Most American commentators think John McCain is making a terrible mistake – or at least wasting his time – in trying to shift the focus of the presidential campaign from the economy onto Barack Obama’s character.
I’m not so sure.
When Sarah Palin suggested at the weekend that Obama had been “palling around with terrorists” – in the person of former Weather Underground guerrilla William Ayers – most pundits agreed that voters weren’t interested in her charge. Whatever about the public, the media talked of little else on Monday – even as the Dow Jones fell below 10,000 points for the first time in four years and the global financial system appeared to be giving up the ghost.
The Obama campaign spent much of the weekend warning that McCain’s decision to highlight Obama’s past associations would backfire and threatened (for the umpteenth time) that the Democrat was finally about to “take the gloves off”. On Monday, Obama’s team launched a co-ordinated TV and Internet campaign to remind voters of McCain’s links to Charles Keating, a banker who was jailed for fraud in the early 1990’s.
Both stories have been around for a long time but I think the attacks on Obama are likely to be more effective, not least because they reinforce doubts that are already present in voters’ minds.
“Even at this late hour in the campaign, there are essential things we don’t know about Senator Obama or the record that he brings to this campaign,” McCain said yesterday.
“My opponent’s touchiness every time he is questioned about his record should make us only more concerned.
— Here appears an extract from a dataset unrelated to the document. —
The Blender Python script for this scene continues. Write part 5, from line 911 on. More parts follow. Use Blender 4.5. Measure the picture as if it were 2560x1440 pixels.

For a guy who’s already authored two memoirs, he’s not exactly an open book. It’s as if somehow the usual rules don’t apply, and where other candidates have to explain themselves and their records, Senator Obama seems to think he is above all that. Whatever the question, whatever the issue, there’s always a back story with Senator Obama. All people want to know is: What has this man ever actually accomplished in government? What does he plan for America? In short: Who is the real Barack Obama? But ask such questions and all you get in response is another barrage of angry insults.”
McCain’s criticism of Obama may be unfair – and it’s certainly unkind – but it is also shared by millions of Americans, among them many Democrats in Ohio and Pennsylvania who backed Hillary Clinton even after her campaign appeared to be doomed.
Nobody, on the other hand, thinks McCain is a crook and most Americans are likely to give him the benefit of the doubt over the Keating affair. Some of Obama’s negative campaigning has been more effective, notably his description of McCain as “erratic” and “out of touch” – which chimed with some voters’ suspicions that the Republican is not only old but possibly a little crazy.
After three weeks during which the campaign appeared to slip from his grip, McCain has taken control of the news agenda by going negative on Obama. It’s not especially pretty and it probably won’t last but the Republican’s burst of aggression has cheered up his demoralised supporters and changed the topic of conversation in the campaign – at least for now.